== WORK TO COMPLETE ==
In the lines below, output everything from the first line through the line containing "g.build('glass_lettering', SIGNW, lf)" exactly as it is. Pictures are not part of the output.

== COLLECTED MATERIAL ==

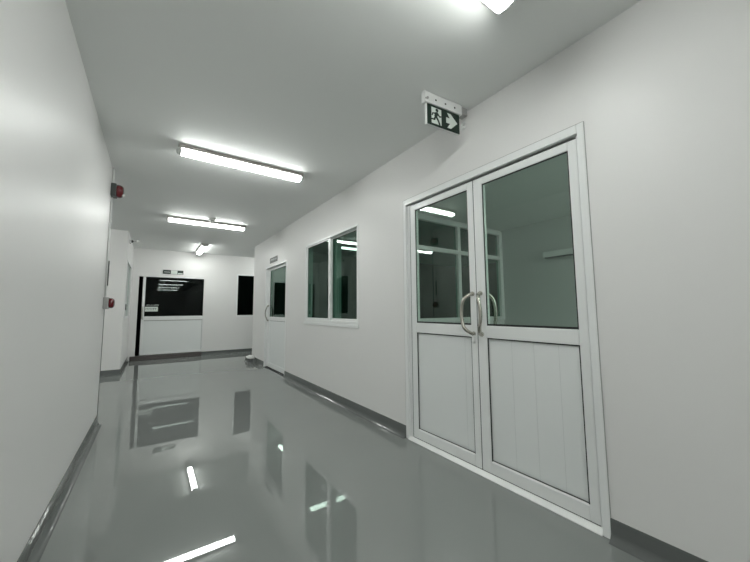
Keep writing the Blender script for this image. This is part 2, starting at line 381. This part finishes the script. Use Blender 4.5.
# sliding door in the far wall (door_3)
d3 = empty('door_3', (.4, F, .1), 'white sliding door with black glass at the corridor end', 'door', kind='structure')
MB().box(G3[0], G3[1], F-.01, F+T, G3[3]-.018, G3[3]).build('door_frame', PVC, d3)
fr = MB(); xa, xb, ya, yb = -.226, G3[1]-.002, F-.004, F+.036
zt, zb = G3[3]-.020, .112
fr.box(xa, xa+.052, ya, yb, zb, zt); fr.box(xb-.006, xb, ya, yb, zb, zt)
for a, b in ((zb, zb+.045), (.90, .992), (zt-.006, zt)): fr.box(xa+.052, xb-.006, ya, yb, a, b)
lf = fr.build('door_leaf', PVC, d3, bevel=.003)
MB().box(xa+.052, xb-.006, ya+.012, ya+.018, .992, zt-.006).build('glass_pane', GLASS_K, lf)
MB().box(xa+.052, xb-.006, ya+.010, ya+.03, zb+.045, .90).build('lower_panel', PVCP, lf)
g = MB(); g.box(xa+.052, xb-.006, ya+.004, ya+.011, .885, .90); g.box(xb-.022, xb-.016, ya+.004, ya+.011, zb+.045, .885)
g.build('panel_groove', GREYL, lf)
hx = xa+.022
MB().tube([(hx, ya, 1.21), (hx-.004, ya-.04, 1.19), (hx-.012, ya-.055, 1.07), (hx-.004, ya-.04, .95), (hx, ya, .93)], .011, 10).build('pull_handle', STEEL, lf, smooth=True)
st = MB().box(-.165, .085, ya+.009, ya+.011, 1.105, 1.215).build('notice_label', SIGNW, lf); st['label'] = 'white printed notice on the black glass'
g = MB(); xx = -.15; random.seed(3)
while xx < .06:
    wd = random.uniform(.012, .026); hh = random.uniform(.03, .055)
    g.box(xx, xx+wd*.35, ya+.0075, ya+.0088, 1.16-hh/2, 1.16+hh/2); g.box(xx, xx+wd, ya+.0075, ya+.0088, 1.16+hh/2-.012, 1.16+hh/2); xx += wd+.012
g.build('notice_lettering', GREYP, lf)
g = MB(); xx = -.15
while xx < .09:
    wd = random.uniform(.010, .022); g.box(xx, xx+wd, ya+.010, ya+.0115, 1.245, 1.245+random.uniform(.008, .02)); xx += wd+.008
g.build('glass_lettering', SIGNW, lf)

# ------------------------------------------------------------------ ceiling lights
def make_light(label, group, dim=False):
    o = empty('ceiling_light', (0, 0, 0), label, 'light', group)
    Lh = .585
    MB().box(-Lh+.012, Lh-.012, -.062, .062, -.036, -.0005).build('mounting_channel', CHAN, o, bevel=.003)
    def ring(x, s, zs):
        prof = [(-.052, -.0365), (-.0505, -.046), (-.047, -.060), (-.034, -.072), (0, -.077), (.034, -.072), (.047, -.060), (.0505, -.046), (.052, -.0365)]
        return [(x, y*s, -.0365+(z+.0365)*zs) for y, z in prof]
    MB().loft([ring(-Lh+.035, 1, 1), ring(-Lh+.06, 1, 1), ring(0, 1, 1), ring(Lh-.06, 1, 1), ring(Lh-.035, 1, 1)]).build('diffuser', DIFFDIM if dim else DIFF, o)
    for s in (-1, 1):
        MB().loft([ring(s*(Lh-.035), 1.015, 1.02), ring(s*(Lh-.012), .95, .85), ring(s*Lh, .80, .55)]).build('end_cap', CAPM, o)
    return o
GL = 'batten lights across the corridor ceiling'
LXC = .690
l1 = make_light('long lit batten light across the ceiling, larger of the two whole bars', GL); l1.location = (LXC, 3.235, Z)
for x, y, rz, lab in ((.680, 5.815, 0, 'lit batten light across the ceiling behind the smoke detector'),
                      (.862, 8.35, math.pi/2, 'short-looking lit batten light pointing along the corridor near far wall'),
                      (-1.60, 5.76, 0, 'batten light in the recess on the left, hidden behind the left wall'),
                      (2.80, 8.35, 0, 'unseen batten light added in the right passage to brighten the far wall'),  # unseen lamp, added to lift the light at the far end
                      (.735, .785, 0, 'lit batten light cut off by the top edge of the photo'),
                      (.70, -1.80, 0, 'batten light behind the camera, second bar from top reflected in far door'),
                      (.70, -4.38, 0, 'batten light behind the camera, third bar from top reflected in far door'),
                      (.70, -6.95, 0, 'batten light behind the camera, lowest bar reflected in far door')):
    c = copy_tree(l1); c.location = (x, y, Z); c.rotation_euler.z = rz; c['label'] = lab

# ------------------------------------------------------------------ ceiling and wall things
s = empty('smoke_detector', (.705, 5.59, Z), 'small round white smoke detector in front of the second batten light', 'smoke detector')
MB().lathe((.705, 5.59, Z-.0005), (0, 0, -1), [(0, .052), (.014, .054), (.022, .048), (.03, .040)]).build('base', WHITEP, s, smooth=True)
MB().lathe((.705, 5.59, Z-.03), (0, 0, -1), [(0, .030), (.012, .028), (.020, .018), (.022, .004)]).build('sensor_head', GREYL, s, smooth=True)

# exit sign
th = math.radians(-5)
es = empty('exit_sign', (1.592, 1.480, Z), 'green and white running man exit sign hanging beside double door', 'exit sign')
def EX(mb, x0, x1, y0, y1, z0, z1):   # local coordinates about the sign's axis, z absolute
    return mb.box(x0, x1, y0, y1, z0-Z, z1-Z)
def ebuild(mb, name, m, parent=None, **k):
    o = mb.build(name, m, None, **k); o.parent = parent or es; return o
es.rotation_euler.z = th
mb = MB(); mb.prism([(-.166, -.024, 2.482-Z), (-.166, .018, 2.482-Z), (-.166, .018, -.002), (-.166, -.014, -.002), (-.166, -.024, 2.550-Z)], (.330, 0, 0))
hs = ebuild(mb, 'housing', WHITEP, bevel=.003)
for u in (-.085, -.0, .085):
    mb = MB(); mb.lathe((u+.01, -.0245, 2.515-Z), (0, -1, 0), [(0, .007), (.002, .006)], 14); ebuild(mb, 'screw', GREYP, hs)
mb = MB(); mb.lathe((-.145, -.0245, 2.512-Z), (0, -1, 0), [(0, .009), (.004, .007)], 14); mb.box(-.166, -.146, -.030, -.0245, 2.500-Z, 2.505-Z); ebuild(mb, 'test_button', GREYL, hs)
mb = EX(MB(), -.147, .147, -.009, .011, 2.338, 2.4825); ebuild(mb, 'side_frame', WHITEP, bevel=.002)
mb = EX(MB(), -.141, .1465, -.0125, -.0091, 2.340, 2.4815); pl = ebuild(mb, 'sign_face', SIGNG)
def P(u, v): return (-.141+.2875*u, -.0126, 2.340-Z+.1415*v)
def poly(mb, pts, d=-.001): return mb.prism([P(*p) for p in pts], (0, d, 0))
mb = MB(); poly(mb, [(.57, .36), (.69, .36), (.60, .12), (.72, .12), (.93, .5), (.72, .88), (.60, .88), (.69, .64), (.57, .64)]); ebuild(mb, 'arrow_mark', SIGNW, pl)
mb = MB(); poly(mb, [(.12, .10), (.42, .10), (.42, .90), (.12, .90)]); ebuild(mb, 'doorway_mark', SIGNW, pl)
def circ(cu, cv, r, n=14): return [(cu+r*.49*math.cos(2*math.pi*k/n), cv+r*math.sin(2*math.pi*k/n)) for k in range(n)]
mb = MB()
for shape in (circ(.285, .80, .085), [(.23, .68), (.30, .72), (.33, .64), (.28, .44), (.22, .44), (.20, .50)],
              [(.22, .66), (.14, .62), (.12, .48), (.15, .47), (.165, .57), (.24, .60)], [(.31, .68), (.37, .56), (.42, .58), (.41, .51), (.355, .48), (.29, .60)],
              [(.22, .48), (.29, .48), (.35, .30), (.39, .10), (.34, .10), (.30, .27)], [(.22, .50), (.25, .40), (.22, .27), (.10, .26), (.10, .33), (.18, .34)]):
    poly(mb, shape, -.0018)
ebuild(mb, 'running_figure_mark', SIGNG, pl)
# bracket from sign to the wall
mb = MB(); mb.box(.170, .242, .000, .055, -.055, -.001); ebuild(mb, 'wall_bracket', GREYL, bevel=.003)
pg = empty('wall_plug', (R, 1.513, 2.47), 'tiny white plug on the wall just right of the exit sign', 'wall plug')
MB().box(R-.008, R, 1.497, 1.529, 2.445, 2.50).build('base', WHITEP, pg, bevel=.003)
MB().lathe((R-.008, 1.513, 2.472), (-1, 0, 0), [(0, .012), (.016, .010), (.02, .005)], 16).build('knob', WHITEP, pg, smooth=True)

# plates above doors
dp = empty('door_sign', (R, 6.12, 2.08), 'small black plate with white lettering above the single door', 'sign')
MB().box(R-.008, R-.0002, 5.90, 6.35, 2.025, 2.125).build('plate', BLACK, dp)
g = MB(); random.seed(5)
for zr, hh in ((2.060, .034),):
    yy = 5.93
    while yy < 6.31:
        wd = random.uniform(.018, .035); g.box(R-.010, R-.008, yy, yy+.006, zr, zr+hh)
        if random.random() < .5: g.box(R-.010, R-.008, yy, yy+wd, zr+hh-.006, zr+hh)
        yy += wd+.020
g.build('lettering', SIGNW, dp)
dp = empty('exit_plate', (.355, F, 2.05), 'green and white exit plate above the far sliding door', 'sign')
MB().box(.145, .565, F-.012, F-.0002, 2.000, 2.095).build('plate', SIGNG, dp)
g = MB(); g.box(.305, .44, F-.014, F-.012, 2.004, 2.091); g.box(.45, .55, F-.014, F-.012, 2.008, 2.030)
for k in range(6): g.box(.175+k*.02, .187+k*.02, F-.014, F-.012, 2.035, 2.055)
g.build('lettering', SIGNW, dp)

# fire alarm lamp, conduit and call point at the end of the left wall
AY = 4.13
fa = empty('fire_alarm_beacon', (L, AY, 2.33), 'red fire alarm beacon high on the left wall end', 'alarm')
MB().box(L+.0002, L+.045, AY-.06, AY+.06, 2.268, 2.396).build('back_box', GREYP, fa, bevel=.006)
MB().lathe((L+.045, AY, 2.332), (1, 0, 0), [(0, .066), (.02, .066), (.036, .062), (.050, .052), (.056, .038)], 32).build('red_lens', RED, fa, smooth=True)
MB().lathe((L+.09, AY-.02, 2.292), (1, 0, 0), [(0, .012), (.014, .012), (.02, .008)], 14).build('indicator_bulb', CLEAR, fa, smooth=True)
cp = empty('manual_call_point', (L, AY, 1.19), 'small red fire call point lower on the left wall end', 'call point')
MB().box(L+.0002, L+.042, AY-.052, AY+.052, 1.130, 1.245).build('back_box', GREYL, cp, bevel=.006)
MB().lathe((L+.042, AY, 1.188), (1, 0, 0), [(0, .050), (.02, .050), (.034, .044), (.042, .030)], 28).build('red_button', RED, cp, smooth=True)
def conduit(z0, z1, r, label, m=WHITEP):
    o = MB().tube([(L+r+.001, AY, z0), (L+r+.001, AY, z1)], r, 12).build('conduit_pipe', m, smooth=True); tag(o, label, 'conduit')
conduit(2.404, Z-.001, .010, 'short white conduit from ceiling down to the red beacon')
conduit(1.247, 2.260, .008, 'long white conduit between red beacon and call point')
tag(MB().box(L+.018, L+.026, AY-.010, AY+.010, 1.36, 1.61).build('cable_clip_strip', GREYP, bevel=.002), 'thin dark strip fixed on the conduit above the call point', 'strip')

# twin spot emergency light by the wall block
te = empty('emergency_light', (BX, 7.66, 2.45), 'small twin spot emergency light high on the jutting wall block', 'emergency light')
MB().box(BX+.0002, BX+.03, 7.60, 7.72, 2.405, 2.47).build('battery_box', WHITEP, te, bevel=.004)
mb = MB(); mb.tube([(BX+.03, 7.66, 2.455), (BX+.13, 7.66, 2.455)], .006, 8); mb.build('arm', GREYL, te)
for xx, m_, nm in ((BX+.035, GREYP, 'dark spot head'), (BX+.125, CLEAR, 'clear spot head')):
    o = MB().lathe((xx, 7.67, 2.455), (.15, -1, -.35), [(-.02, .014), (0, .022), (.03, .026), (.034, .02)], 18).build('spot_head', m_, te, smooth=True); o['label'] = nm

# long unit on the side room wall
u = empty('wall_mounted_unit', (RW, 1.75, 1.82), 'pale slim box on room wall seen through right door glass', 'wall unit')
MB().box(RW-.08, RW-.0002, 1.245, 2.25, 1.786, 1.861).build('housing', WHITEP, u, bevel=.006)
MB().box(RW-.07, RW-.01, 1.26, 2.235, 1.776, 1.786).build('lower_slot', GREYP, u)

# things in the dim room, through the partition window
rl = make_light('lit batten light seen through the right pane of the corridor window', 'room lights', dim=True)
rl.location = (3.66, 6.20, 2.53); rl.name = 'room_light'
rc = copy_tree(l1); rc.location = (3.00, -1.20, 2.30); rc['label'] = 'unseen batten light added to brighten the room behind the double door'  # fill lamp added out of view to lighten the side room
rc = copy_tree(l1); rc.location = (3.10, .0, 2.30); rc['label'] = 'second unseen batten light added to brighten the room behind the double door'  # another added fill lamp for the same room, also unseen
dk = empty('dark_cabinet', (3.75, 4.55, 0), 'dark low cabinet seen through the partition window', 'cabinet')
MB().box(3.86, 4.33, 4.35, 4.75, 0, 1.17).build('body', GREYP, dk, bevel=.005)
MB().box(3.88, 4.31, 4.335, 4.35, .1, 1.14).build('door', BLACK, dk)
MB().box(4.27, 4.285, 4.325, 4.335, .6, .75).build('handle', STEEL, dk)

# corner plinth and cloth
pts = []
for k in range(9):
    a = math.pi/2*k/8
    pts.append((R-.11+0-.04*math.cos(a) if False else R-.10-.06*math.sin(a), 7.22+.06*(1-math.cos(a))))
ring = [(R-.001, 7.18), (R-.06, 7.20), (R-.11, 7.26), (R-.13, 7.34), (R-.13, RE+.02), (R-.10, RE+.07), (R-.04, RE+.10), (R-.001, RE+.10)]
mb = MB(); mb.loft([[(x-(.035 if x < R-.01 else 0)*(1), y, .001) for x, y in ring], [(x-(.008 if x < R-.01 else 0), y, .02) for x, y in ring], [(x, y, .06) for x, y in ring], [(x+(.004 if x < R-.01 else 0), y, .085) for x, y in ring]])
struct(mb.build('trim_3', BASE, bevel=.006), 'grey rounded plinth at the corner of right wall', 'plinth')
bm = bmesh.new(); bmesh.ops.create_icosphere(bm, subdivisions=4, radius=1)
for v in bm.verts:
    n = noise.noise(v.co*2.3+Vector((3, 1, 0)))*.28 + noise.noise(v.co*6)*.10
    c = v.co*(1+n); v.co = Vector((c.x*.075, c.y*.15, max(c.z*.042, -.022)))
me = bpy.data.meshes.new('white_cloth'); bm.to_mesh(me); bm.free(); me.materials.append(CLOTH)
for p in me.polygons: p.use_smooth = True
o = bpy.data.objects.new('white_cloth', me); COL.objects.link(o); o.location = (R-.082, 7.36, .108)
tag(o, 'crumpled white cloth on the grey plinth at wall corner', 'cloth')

== RESPONSE FOR THIS EXERCISE ==
Keep writing the Blender script for this image. This is part 2, starting at line 381. This part finishes the script. Use Blender 4.5.
# sliding door in the far wall (door_3)
d3 = empty('door_3', (.4, F, .1), 'white sliding door with black glass at the corridor end', 'door', kind='structure')
MB().box(G3[0], G3[1], F-.01, F+T, G3[3]-.018, G3[3]).build('door_frame', PVC, d3)
fr = MB(); xa, xb, ya, yb = -.226, G3[1]-.002, F-.004, F+.036
zt, zb = G3[3]-.020, .112
fr.box(xa, xa+.052, ya, yb, zb, zt); fr.box(xb-.006, xb, ya, yb, zb, zt)
for a, b in ((zb, zb+.045), (.90, .992), (zt-.006, zt)): fr.box(xa+.052, xb-.006, ya, yb, a, b)
lf = fr.build('door_leaf', PVC, d3, bevel=.003)
MB().box(xa+.052, xb-.006, ya+.012, ya+.018, .992, zt-.006).build('glass_pane', GLASS_K, lf)
MB().box(xa+.052, xb-.006, ya+.010, ya+.03, zb+.045, .90).build('lower_panel', PVCP, lf)
g = MB(); g.box(xa+.052, xb-.006, ya+.004, ya+.011, .885, .90); g.box(xb-.022, xb-.016, ya+.004, ya+.011, zb+.045, .885)
g.build('panel_groove', GREYL, lf)
hx = xa+.022
MB().tube([(hx, ya, 1.21), (hx-.004, ya-.04, 1.19), (hx-.012, ya-.055, 1.07), (hx-.004, ya-.04, .95), (hx, ya, .93)], .011, 10).build('pull_handle', STEEL, lf, smooth=True)
st = MB().box(-.165, .085, ya+.009, ya+.011, 1.105, 1.215).build('notice_label', SIGNW, lf); st['label'] = 'white printed notice on the black glass'
g = MB(); xx = -.15; random.seed(3)
while xx < .06:
    wd = random.uniform(.012, .026); hh = random.uniform(.03, .055)
    g.box(xx, xx+wd*.35, ya+.0075, ya+.0088, 1.16-hh/2, 1.16+hh/2); g.box(xx, xx+wd, ya+.0075, ya+.0088, 1.16+hh/2-.012, 1.16+hh/2); xx += wd+.012
g.build('notice_lettering', GREYP, lf)
g = MB(); xx = -.15
while xx < .09:
    wd = random.uniform(.010, .022); g.box(xx, xx+wd, ya+.010, ya+.0115, 1.245, 1.245+random.uniform(.008, .02)); xx += wd+.008
g.build('glass_lettering', SIGNW, lf)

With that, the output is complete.